En el ámbito cinematográfico Perán Erminy se hizo famoso por los foros que sostenía con los espectadores de la Cinemateca Nacional. Discusiones que, por lo general, se originaban en las películas proyectadas pero que se extendían pasada la medianoche abordando temas que poco o nada tenían que ver con el cine: hacer primero la revolución y luego el cine; el feminismo; el conflicto palestino israelí; la guerra de guerrillas; el amor y el odio… ¡el país venezolano! Hace poco descubrí, por boca del propio Perán, que aquellos espectadores lo que querían era expresarse, opinar, decir libremente lo que pensaban del país y del mundo; precisamente: lo que no podían exponer en ningún otro lugar y Perán les ofrecía esa tribuna varias veces a la semana en un órgano oficial como la Cinemateca.
Pero lo que me hizo respetar a Perán Erminy y reconocer en él a un verdadero maestro de humildad y sabiduría fue la vez que, necesitado de hablarle, me percaté de que no sabía dónde vivía. Uno de sus hermanos asomó que sin poder garantizarlo posiblemente vivía del obelisco de Altamira hacia abajo, hacia el sur. Es decir, en Campo Claro. Recorrí la avenida preguntando por Perán en todos y cada uno de aquellos edificios anónimos, sin particulares atributos arquitectónicos hasta que una de las conserjes preguntó: ¿Uno que es doctor? Sí, dije, al borde de la desesperación. Y subí al piso que me indicaron: al fondo del pasillo oscuro y anónimo estaba el apartamento y en el tarjetero de la puerta podía leerse: “Gabinete del Doctor Caligari”, en alusión, desde luego, al siniestro personaje de una célebre película del expresionismo alemán de 1919. Toqué.

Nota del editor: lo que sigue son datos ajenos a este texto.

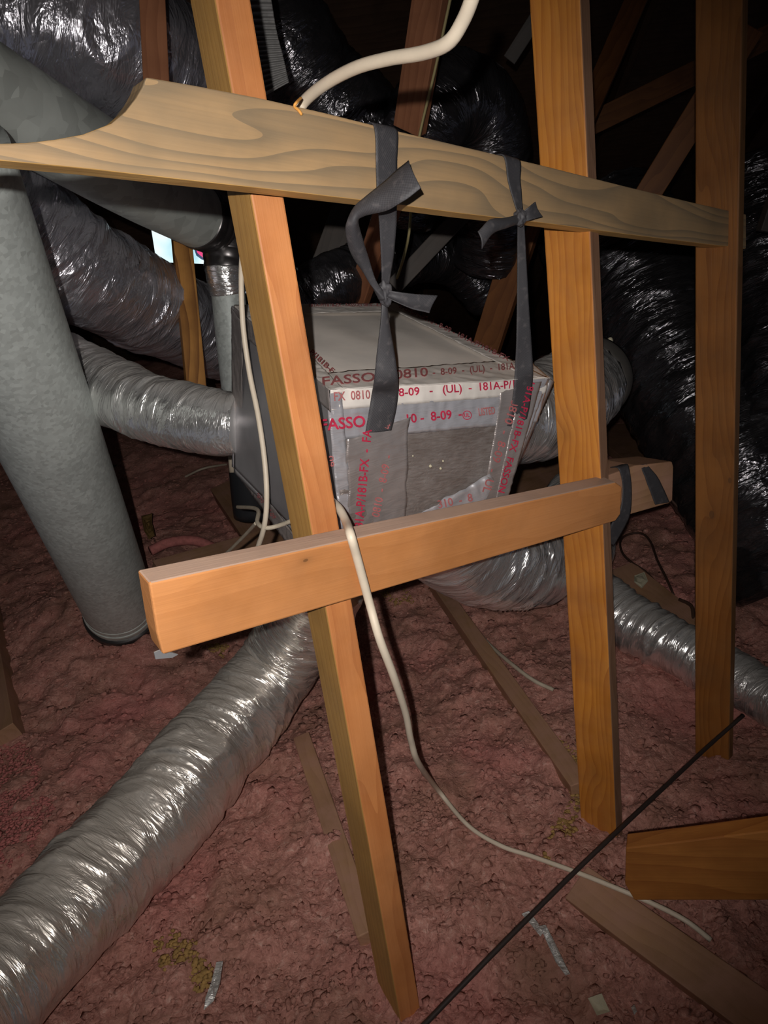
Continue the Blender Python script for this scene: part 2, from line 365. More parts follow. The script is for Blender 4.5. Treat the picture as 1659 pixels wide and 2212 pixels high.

Se abrió la puerta y ¡allí estaba Perán Erminy! Nadie, ni siquiera sus hermanos sabían que vivía allí. De tal manera que aquella identificación con Caligari y su asilo de alienados solo era una referencia exclusiva para su personalísimo deleite. Adoré entonces a Perán Erminy porque me hizo conocer la esencia del humor; pero también, la íntima desmesura de la gloria: vivir como si fuésemos una isla indomable. Le eché el cuento a Pedro León Zapata; se me quedó mirando en silencio y dijo como para sí: «¡Yo creía ser humorista, pero lo que soy es un pendejo!».